Part of the fun of Shah’s writing is the family dynamics, each “found” brother and his pregnant mate. As the cast grows in what will be a series of seven novel, they become secondary characters in the next tale. How can Ky fall for the very woman who tried to kill Anjali and Jake (In Like a Lion)?
Shah incorporates deeper conflict in that CJ’s father is a higher-up in the brutal “Omega Corp.,” which wants a chimera in its stable. During Ky’s adventures with CJ, we’ll have the insider’s view of what it’s like to work for an evil father, and an evil corporation, and now to be falling for a man whose family she has so wronged.
The reason I give the book middling marks is Shah’s writing style. She adores adjectives and sentences that occasionally lose me in their complexity. My local writing group worked with my on my adjective and adverb addiction, and on the length of my sentences. When I read books where I feel one more editing pass could have tightened, I downgrade my Chocolate rating. A secondary pattern, which may be mitigated in the final version, is mistakes with commas. I’m a former copy editor, so that bugs me, too. Since I’m reading an ARC, it means some readers might call out those mistakes. I’m a notoriously slow reader, so by the time I finish my review, it’s too late. Don’t think the book labors with these patterns—but I do like to call out when a book isn’t as polished as it could be. Here are examples:
- The rhythmic sound throbbed though the night and the movement sent gusts of wind tugging at the line of tall, straight evergreens hiding the occupants of the property from prying eyes. (page 60)

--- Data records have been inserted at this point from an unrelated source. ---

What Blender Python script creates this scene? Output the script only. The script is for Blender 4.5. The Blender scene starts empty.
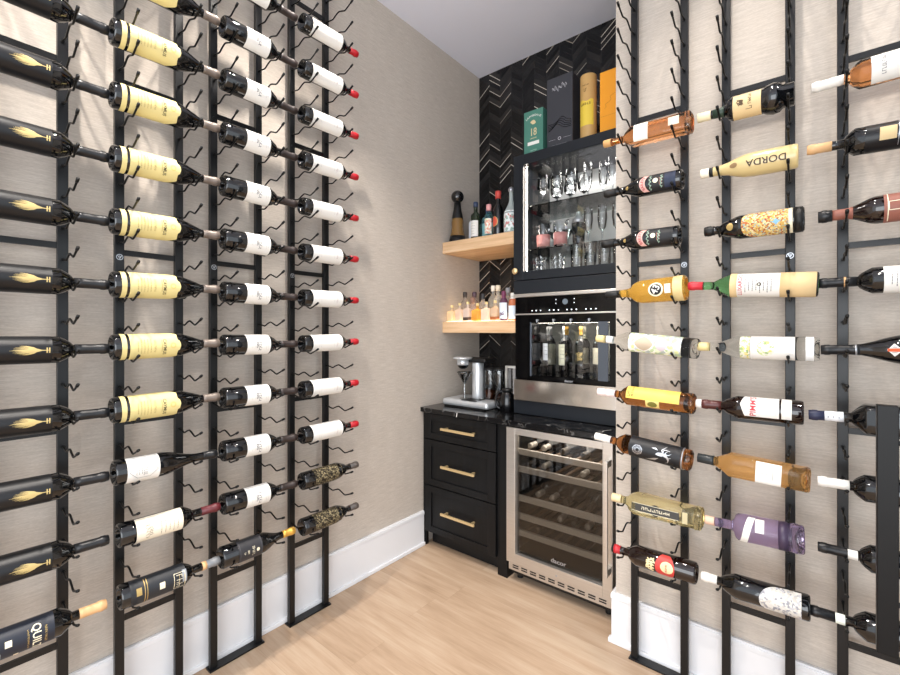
import bpy, bmesh, math, random
from mathutils import Vector, Matrix

random.seed(7)
SC = bpy.context.scene
COL = SC.collection
PI = math.pi
R = math.radians

# ------------------------------------------------------------------ camera, light, exposure
cam_d = bpy.data.cameras.new('camera')
cam = bpy.data.objects.new('camera', cam_d)
COL.objects.link(cam)
cam.location = (1.951, 0.0, 1.39)
cam.rotation_euler = (R(90), 0, R(39.3))
cam_d.sensor_width = 36
cam_d.lens = 36 * 437.6 / 900
cam_d.shift_y = -6.5 / 900
cam_d.clip_start = 0.02
SC.camera = cam

wd = bpy.data.worlds.new('world')
SC.world = wd
wd.use_nodes = True
wd.node_tree.nodes['Background'].inputs[0].default_value = (0.86, 0.93, 1.0, 1)
wd.node_tree.nodes['Background'].inputs[1].default_value = 1.55


def area(name, loc, rot, sx, sy, power, col=(1, 1, 1)):
    l = bpy.data.lights.new(name, 'AREA')
    l.shape = 'RECTANGLE'
    l.size, l.size_y = sx, sy
    l.energy = power
    l.color = col
    o = bpy.data.objects.new(name, l)
    COL.objects.link(o)
    o.location = loc
    o.rotation_euler = rot
    return o


# daylight of the adjoining room coming in behind the camera
area('daylight_opening', (2.2, -2.4, 1.35), (R(92), 0, R(20)), 3.2, 2.5, 84, (0.94, 0.97, 1.0))

SC.view_settings.view_transform = 'Standard'
SC.view_settings.look = 'None'
SC.view_settings.gamma = 1.0
SC.view_settings.use_curve_mapping = False
SC.view_settings.exposure = 0.38
try:
    SC.cycles.max_bounces = 10
    SC.cycles.transparent_max_bounces = 16
    SC.cycles.transmission_bounces = 8
    SC.cycles.sample_clamp_indirect = 4.0
except Exception:
    pass


# ------------------------------------------------------------------ materials
def lin(h):
    h = h.lstrip('#')
    o = []
    for i in (0, 2, 4):
        v = int(h[i:i + 2], 16) / 255
        o.append(v / 12.92 if v <= 0.04045 else ((v + 0.055) / 1.055) ** 2.4)
    return (*o, 1)


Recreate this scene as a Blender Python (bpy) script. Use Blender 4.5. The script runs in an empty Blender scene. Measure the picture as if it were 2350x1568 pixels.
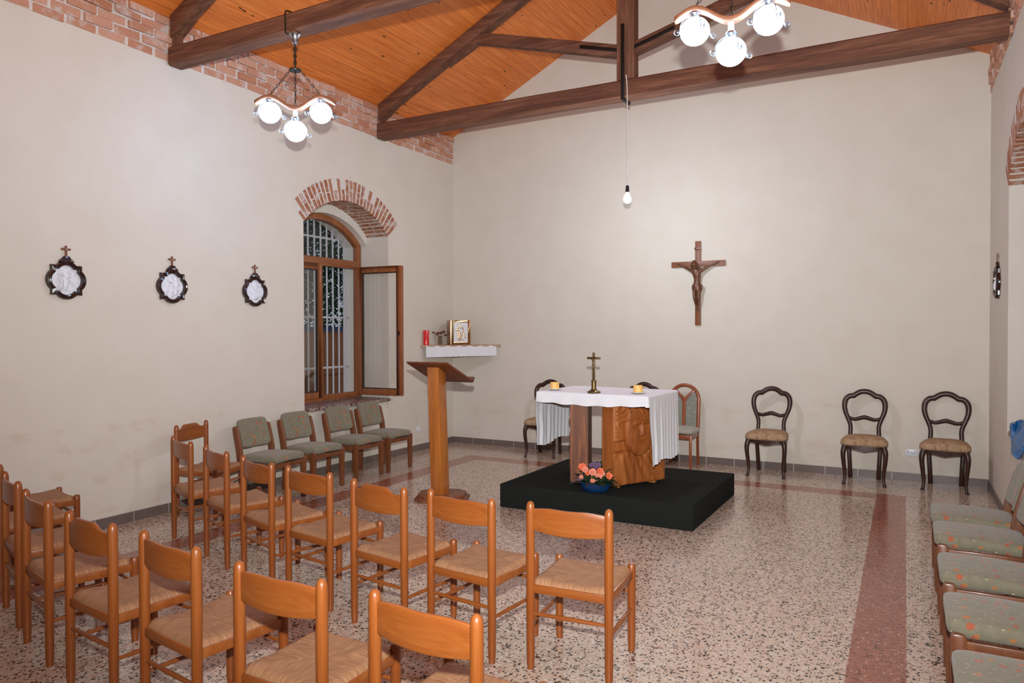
import bpy, bmesh, math, random
from math import sin, cos, pi, sqrt, atan2, radians, hypot
from mathutils import Vector, Matrix, noise

random.seed(7)
S = bpy.context.scene
COL = S.collection
V = Vector

# ------------------------------------------------------------------ helpers
class MB:
    """collects geometry that becomes one mesh object"""
    def __init__(self):
        self.v, self.f, self.m = [], [], []
    def add(self, vs, fs, mi=0, M=None):
        b = len(self.v)
        self.v += [tuple(M @ V(p)) if M is not None else tuple(p) for p in vs]
        self.f += [tuple(b + i for i in f) for f in fs]
        self.m += [mi] * len(fs)
        return self
    def box(self, c, s, M=None, mi=0):
        x, y, z = s[0] / 2, s[1] / 2, s[2] / 2
        vs = [(c[0] + i * x, c[1] + j * y, c[2] + k * z) for k in (-1, 1) for j in (-1, 1) for i in (-1, 1)]
        return self.add(vs, [(0, 2, 3, 1), (4, 5, 7, 6), (0, 1, 5, 4), (2, 6, 7, 3), (0, 4, 6, 2), (1, 3, 7, 5)], mi, M)
    def bar(self, a, b, w, h, up=(0, 0, 1), mi=0):
        """rectangular bar from a to b; w across, h along up"""
        a, b = V(a), V(b); d = (b - a).normalized(); u = V(up)
        s = d.cross(u).normalized(); u = s.cross(d).normalized()
        vs = [p + s * i * w / 2 + u * j * h / 2 for p in (a, b) for i, j in ((-1, -1), (1, -1), (1, 1), (-1, 1))]
        return self.add(vs, [(3, 2, 1, 0), (4, 5, 6, 7), (0, 1, 5, 4), (1, 2, 6, 5), (2, 3, 7, 6), (3, 0, 4, 7)], mi)
    def tube(self, pts, r, n=10, closed=False, mi=0, flat=None, up=None):
        """swept circle; r a number or a list; flat=(a,b) scales the section along side / up"""
        pts = [V(p) for p in pts]; L = len(pts)
        R = r if isinstance(r, (list, tuple)) else [r] * L
        vs, fs, side = [], [], None
        for i, p in enumerate(pts):
            if closed: d = pts[(i + 1) % L] - pts[i - 1]
            else: d = pts[min(i + 1, L - 1)] - pts[max(i - 1, 0)]
            if d.length < 1e-9: d = V((0, 0, 1))
            d.normalize()
            if up is not None: side = d.cross(V(up))
            elif side is None: side = d.cross(V((0, 0, 1))) if abs(d.z) < .9 else d.cross(V((0, 1, 0)))
            else: side = side - d * side.dot(d)
            if side.length < 1e-6: side = d.cross(V((1, 0, 0)))
            side.normalize(); u2 = side.cross(d)
            fa, fb = flat or (1, 1)
            for k in range(n):
                t = 2 * pi * k / n
                vs.append(p + side * cos(t) * R[i] * fa + u2 * sin(t) * R[i] * fb)
        for i in range(L if closed else L - 1):
            j = (i + 1) % L
            for k in range(n):
                k2 = (k + 1) % n
                fs.append((i * n + k, i * n + k2, j * n + k2, j * n + k))
        if not closed:
            fs.append(tuple(range(n - 1, -1, -1))); fs.append(tuple((L - 1) * n + k for k in range(n)))
        return self.add(vs, fs, mi)
    def lathe(self, prof, n=24, c=(0, 0, 0), mi=0, sx=1, sy=1, M=None):
        vs, fs = [], []
        for r, z in prof:
            for k in range(n):
                t = 2 * pi * k / n
                vs.append((c[0] + r * cos(t) * sx, c[1] + r * sin(t) * sy, c[2] + z))
        for i in range(len(prof) - 1):
            for k in range(n):
                k2 = (k + 1) % n
                fs.append((i * n + k, i * n + k2, (i + 1) * n + k2, (i + 1) * n + k))
        fs.append(tuple(range(n - 1, -1, -1))); fs.append(tuple((len(prof) - 1) * n + k for k in range(n)))
        return self.add(vs, fs, mi, M)
    def prism(self, poly, fn, t0, t1, mi=0):
        """poly of 2D points, fn(u,v,t)->3D"""
        n = len(poly)
        vs = [fn(u, v, t0) for u, v in poly] + [fn(u, v, t1) for u, v in poly]
        fs = [tuple(range(n - 1, -1, -1)), tuple(range(n, 2 * n))] + [(i, (i + 1) % n, n + (i + 1) % n, n + i) for i in range(n)]
        return self.add(vs, fs, mi)
    def superq(self, c, s, e1=.3, e2=.3, nu=28, nv=14, M=None, mi=0, bend=None):
        """rounded cushion / ball: superellipsoid with half sizes s"""
        def p(a, e): return math.copysign(abs(a) ** e, a)
        vs, fs = [], []
        for j in range(nv + 1):
            b = -pi / 2 + pi * j / nv
            for i in range(nu):
                a = 2 * pi * i / nu
                q = V((s[0] * p(cos(b), e1) * p(cos(a), e2), s[1] * p(cos(b), e1) * p(sin(a), e2), s[2] * p(sin(b), e1)))
                if bend: q = bend(q)
                vs.append(q + V(c))
        for j in range(nv):
            for i in range(nu):
                i2 = (i + 1) % nu
                fs.append((j * nu + i, j * nu + i2, (j + 1) * nu + i2, (j + 1) * nu + i))
        return self.add(vs, fs, mi, M)
    def grid(self, fn, nu, nv, mi=0):
        vs = [fn(i / nu, j / nv) for j in range(nv + 1) for i in range(nu + 1)]
        fs = [(j * (nu + 1) + i, j * (nu + 1) + i + 1, (j + 1) * (nu + 1) + i + 1, (j + 1) * (nu + 1) + i) for j in range(nv) for i in range(nu)]
        return self.add(vs, fs, mi)
    def build(self, name, mats, parent=None, bevel=0, seg=2, smooth=True, ang=35, solid=0, recalc=True):
        me = bpy.data.meshes.new(name)
        me.from_pydata(self.v, [], self.f)
        if not isinstance(mats, (list, tuple)): mats = [mats]
        for m in mats: me.materials.append(m)
        for p, i in zip(me.polygons, self.m): p.material_index = i
        bm = bmesh.new(); bm.from_mesh(me)
        bmesh.ops.remove_doubles(bm, verts=bm.verts, dist=1e-6)
        if recalc: bmesh.ops.recalc_face_normals(bm, faces=bm.faces)
        if bevel:
            es = [e for e in bm.edges if len(e.link_faces) == 2 and e.calc_face_angle(0) > .5]
            bmesh.ops.bevel(bm, geom=es, offset=bevel, segments=seg, profile=.5, affect='EDGES', clamp_overlap=True)
        if solid:
            bmesh.ops.solidify(bm, geom=bm.faces[:], thickness=solid)
        bm.to_mesh(me); bm.free()
        if smooth:
            for p in me.polygons: p.use_smooth = True
            me.set_sharp_from_angle(angle=radians(ang))
        o = bpy.data.objects.new(name, me); COL.objects.link(o)
        if parent is not None: o.parent = parent
        return o

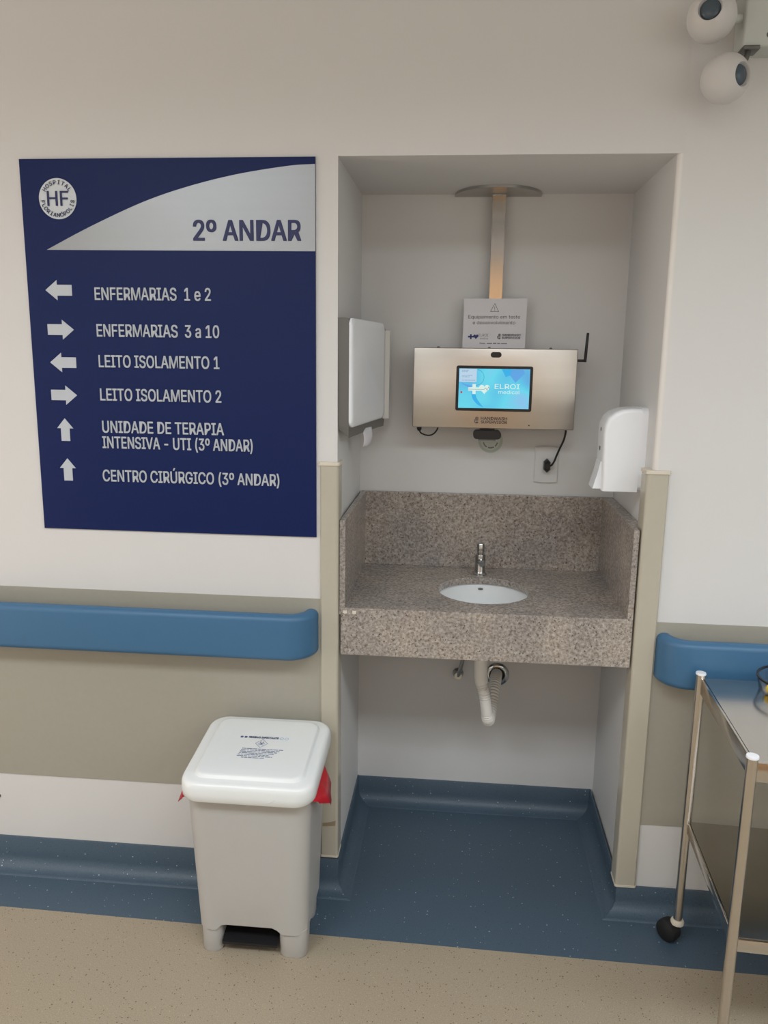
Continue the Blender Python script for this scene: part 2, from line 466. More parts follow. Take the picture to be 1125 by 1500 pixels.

- A narrow-faced man raised his hand across the room and beckoned imperiously to the older woman from his position next to a stooped silver-haired senora sporting a breast-bone covered with diamonds. (page 126)
- Though, she’d known that might be the case, believed she owed them the catharsis, the reality shredded the last remnants of her defenses, bringing her face to face with her own cowardice. (page 215)
- “The blue dragon whose neck he’d only just had in his jaws, reared back shaking his massive head, as if confused.” (page 62).
Like most of the books, we’ll have that tidbit of where the next brother’s hiding, even if the bother who gets the hit doesn’t pick up on the clue because of the conflict of falling for the woman who’s done such damage to his family.
As I say each book, I enjoy the characters and the plot. I will read the series through its seventh book because I do love Shah’s characters, her plots, and her twists. C’mon, making a man of honor fall for the witch who tried to kill family members? That’s a crowning jewel in setting characters along a path fraught with conflict.